How people read different genres--whether it is within a religious tradition, as fans of a genre, or as film viewers--affects their life trajectories and the ways they view the world. The papers in this session consider a broad range of reading experiences which include how Black women learn romance rules by raiding their family members' book stashes, how travel books can help facilitate civil repair, how Jewish authors think about interstellar lives, and how apocalyptic films can help us think about the world we inhabit to inspire the audience to think about the complicated conundrums that literary engagement can help us traverse.
As recounted in the popular romance fiction community, many women readers and writers got their start in the genre as youth by stumbling upon an older female relative (mother, grandmother, sister)’s stash of romance novels, and surreptitiously secreting books away to read in private. The commonality and repetition of this act as a habit establishes it as a rich site for ethical analysis which directs us not simply to literary analysis at the level of narrative depiction, but to book historical considerations of circulation, material culture, and embodiment, among reader reception. In this paper, I argue that this romance reader rite of passage – stash theft – is a form of moral agency. I show how Black readers’ juvenile pilfering of their mother’s and grandmother’s stashes generationally communicates “womanish” ethical sensibilities through Black women’s strategies of dissemblance, hiddenness, and sociality, grounding a womanist virtue ethic for romance reading and embodying flourishing.
PBS television host and guidebook author Rick Steves is often lauded as the most trusted American voice in European tourism. While most scholarship configures travel through lenses of leisure, consumption, and even settler-colonialism, this paper examines Rick Steves’ five-decade-long career through the lens of religion. Drawing on work on secularism, religious nationalism, and popular culture, as well as ethnographic data of six Rick Steves tours and text analysis of his PBS show, guidebooks, and radio show, I argue that analyzing Steves’ project through the lens of religion affords an important hermeneutic perspective that illuminates how travel is a form of pilgrimage and moral formation—specifically, a project of civil repair. Steves’ progressive vision as a Lutheran philanthropist and Democratic activist, including his resistance to the Trump administration, affords us the chance to examine the consistencies and contradictions of travel as a project of civil repair, including cosmopolitan identity and overtourism.

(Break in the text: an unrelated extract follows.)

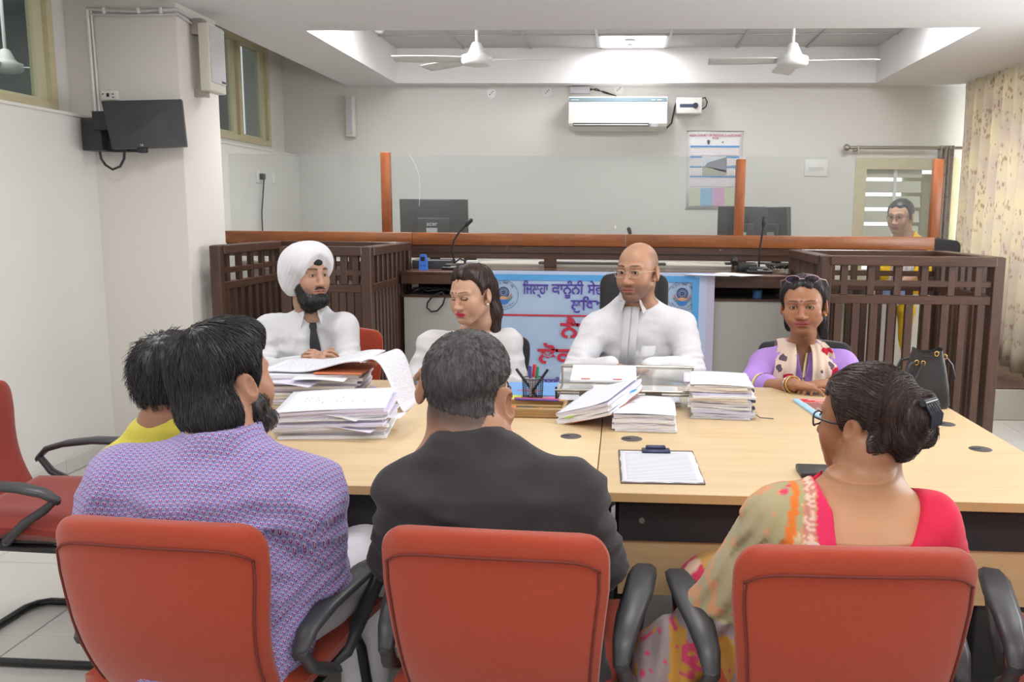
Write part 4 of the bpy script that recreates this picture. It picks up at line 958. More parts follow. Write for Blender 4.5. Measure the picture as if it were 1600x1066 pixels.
class Vol:
    def __init__(s, lo=None, hi=None, h=.008, axes=None):
        s.ax = axes if axes else [np.arange(lo[i], hi[i] + h, h) for i in range(3)]
        s.D = np.full([len(a) for a in s.ax], .08, f32)
    def put(s, lo, hi, fn, k=.01, op='u'):
        sl = []
        for i in range(3):
            a, b = np.searchsorted(s.ax[i], lo[i]), np.searchsorted(s.ax[i], hi[i])
            if b - a < 1: return s
            sl.append(slice(a, b))
        sl = tuple(sl)
        X = s.ax[0][sl[0]].astype(f32)[:, None, None]; Y = s.ax[1][sl[1]].astype(f32)[None, :, None]; Z = s.ax[2][sl[2]].astype(f32)[None, None, :]
        d = fn(X, Y, Z); c = s.D[sl]
        if op == 'u':
            h = np.maximum(k - np.abs(c - d), 0) / k; s.D[sl] = np.minimum(c, d) - h * h * (k * .25)
        elif op == 's':
            h = np.maximum(k - np.abs(c + d), 0) / k; s.D[sl] = np.maximum(c, -d) + h * h * (k * .25)
        elif op == 'i':
            h = np.maximum(k - np.abs(c - d), 0) / k; s.D[sl] = np.maximum(c, d) + h * h * (k * .25)
        return s
    def ell(s, c, r, R=None, k=.01, op='u', pad=.05):
        c = np.asarray(c, float); r = np.asarray(r, float); m = max(r) + pad
        def fn(X, Y, Z):
            x, y, z = X - f32(c[0]), Y - f32(c[1]), Z - f32(c[2])
            if R is not None:
                R3 = R.astype(f32)
                x, y, z = R3[0, 0] * x + R3[1, 0] * y + R3[2, 0] * z, R3[0, 1] * x + R3[1, 1] * y + R3[2, 1] * z, R3[0, 2] * x + R3[1, 2] * y + R3[2, 2] * z
            a, b, e = (x / f32(r[0])) ** 2, (y / f32(r[1])) ** 2, (z / f32(r[2])) ** 2
            k0 = np.sqrt(a + b + e); k1 = np.sqrt(a / f32(r[0] ** 2) + b / f32(r[1] ** 2) + e / f32(r[2] ** 2)) + f32(1e-6)
            return k0 * (k0 - 1) / k1
        return s.put(c - m, c + m, fn, k, op)
    def cone(s, a, b, ra, rb, k=.01, op='u', pad=.05, sq=None):
        """tapered capsule; sq = (axis, factor) flattens the section along an axis"""
        a = np.asarray(a, float); b = np.asarray(b, float); m = max(ra, rb) + pad; d = b - a; L2 = float(d @ d) + 1e-9
        def fn(X, Y, Z):
            x, y, z = X - f32(a[0]), Y - f32(a[1]), Z - f32(a[2])
            t = np.clip((x * f32(d[0]) + y * f32(d[1]) + z * f32(d[2])) / f32(L2), 0, 1)
            qx, qy, qz = x - t * f32(d[0]), y - t * f32(d[1]), z - t * f32(d[2])
            if sq is not None:
                n, f = sq; w = (qx * f32(n[0]) + qy * f32(n[1]) + qz * f32(n[2])) * f32(1 / f - 1)
                qx, qy, qz = qx + w * f32(n[0]), qy + w * f32(n[1]), qz + w * f32(n[2])
            return np.sqrt(qx * qx + qy * qy + qz * qz) - (f32(ra) + t * f32(rb - ra))
        return s.put(np.minimum(a, b) - m, np.maximum(a, b) + m, fn, k, op)
    def chain(s, pts, rs, k=.01, **kw):
        for i in range(len(pts) - 1): s.cone(pts[i], pts[i + 1], rs[i], rs[i + 1], k, **kw)
        return s
    def loft(s, st, yaw, k=.02, n=2.4, off=0, op='u'):
        """stacked oval sections: st = [(z, cx, cy, rx, ry)], turned by yaw about the vertical"""
        st = sorted(st); A = np.array(st, float); zs = A[:, 0]; ca, sa = math.cos(yaw), math.sin(yaw)
        m = A[:, 3:].max() + .06 + off
        lo = V(A[:, 1].min() - m, A[:, 2].min() - m, zs[0] - .06); hi = V(A[:, 1].max() + m, A[:, 2].max() + m, zs[-1] + .06)
        def fn(X, Y, Z):
            z = Z.ravel(); q = [np.interp(z, zs, A[:, i]).astype(f32)[None, None, :] for i in range(1, 5)]
            dx, dy = X - q[0], Y - q[1]; u, v = dx * f32(ca) + dy * f32(sa), -dx * f32(sa) + dy * f32(ca)
            rx, ry = q[2] + f32(off), q[3] + f32(off)
            kk = (np.abs(u / rx) ** n + np.abs(v / ry) ** n) ** f32(1 / n)
            d = (kk - 1) * np.minimum(rx, ry)
            cap = np.maximum(f32(zs[0] - off) - Z, Z - f32(zs[-1] + off))
            return np.maximum(d, cap)
        return s.put(lo, hi, fn, k, op)
    def near(s, t=.03):
        I = np.nonzero(np.abs(s.D) < t)
        return I, np.stack([s.ax[i][I[i]] for i in range(3)], 1)
    def disp(s, fn, t=.03):
        I, P = s.near(t); s.D[I] += fn(P).astype(f32); return s
    def clip(s, fn, k=.006, t=.079):
        """intersect with the region where fn(points) < 0"""
        I, P = s.near(t); d = fn(P).astype(f32); c = s.D[I]
        h = np.maximum(k - np.abs(c - d), 0) / k; s.D[I] = np.maximum(c, d) + h * h * (k * .25); return s
    def net(s):
        D = s.D; D[[0, -1]] = np.maximum(D[[0, -1]], .01); D[:, [0, -1]] = np.maximum(D[:, [0, -1]], .01); D[:, :, [0, -1]] = np.maximum(D[:, :, [0, -1]], .01)
        S = D < 0; n = np.array(D.shape); cs = list(itertools.product((0, 1), repeat=3))
        cut = lambda a, c: a[c[0]:n[0] - 1 + c[0], c[1]:n[1] - 1 + c[1], c[2]:n[2] - 1 + c[2]]
        cnt = sum(cut(S, c).astype(np.int8) for c in cs); act = (cnt > 0) & (cnt < 8)
        I = np.stack(np.nonzero(act), 1); N = len(I); idx = np.full(n - 1, -1, np.int64); idx[act] = np.arange(N)
        acc = np.zeros((N, 3)); num = np.zeros(N)
        for a in cs:
            for e in range(3):
                if a[e]: continue
                b = list(a); b[e] = 1
                da = D[I[:, 0] + a[0], I[:, 1] + a[1], I[:, 2] + a[2]]; db = D[I[:, 0] + b[0], I[:, 1] + b[1], I[:, 2] + b[2]]
                m = (da < 0) != (db < 0); t = np.where(m, da / np.where(m, da - db, 1), 0)
                p = np.tile(np.array(a, float), (N, 1)); p[:, e] += t; acc += p * m[:, None]; num += m
        G = I + acc / num[:, None]
        P = np.stack([np.interp(G[:, i], np.arange(n[i]), s.ax[i]) for i in range(3)], 1)
        Q = []
        for e in range(3):
            u, v = [(1, 2), (2, 0), (0, 1)][e]
            sl0 = [slice(1, n[i] - 1) for i in range(3)]; sl1 = list(sl0); sl0[e] = slice(0, n[e] - 1); sl1[e] = slice(1, n[e])
            A, B = S[tuple(sl0)], S[tuple(sl1)]; E = np.stack(np.nonzero(A != B), 1)
            if not len(E): continue
            g = E.copy(); off = np.ones(3, int); off[e] = 0; g = g + off
            ins = A[E[:, 0], E[:, 1], E[:, 2]]
            du = np.zeros(3, int); du[u] = 1; dv = np.zeros(3, int); dv[v] = 1
            c = [idx[tuple((g - o).T)] for o in (du + dv, dv, 0 * du, du)]
            q = np.stack(c, 1); q[~ins] = q[~ins][:, ::-1]; Q.append(q)
        return P, np.concatenate(Q)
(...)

First contact novels offer a perfect place for authors of science fiction to explore ethical dilemmas. In The Sparrow duology by Mary Doria Russell and A Half-Built Garden by Ruthanna Emrys, alien cultures present as accepted fact ideas that humans may reject – that it is okay for one type of sentient being to eat another, and that it is necessary to abandon your planet of origin in order to live safely in space, respectively. The characters in these books struggle to respond ethically, and in each case main characters draw on Judaism to help them define and shape their reactions. The authors’ portrayal of Judaism differs, though: a centering of belief, text, and history in Russell’s texts versus a focus on social relationships, ethics, and narratives in Emrys’ novel. This change is consistent with changes in Americans’ understandings of how and why people are religious even in a “secular” society.
Apocalyptic and post-apocalyptic cinema attempt to hold two incongruous themes together: a depiction of the end in its brutal, often sensationalist, violence and the promise that this ending will be the opportunity for ‘us’ to become the best version of who ‘we’ always already were. Recent films have embraced a gritty realism in order to depict the near future that may emerge as the result of the intersecting crises of climate change, intensifying social divisions and growing political instability. I argue these explorations of the polycrisis harbour hidden hopes, but this poses a dilemma. This hope is directionless—it is a hope in hope itself. Taking 2073 (2024) as an example of this dilemma, I contrast polycrisis cinema with the cinema of the Cold War. I show that films from this earlier period were more willing to engage what Günther Anders calls a ‘naked apocalypse’.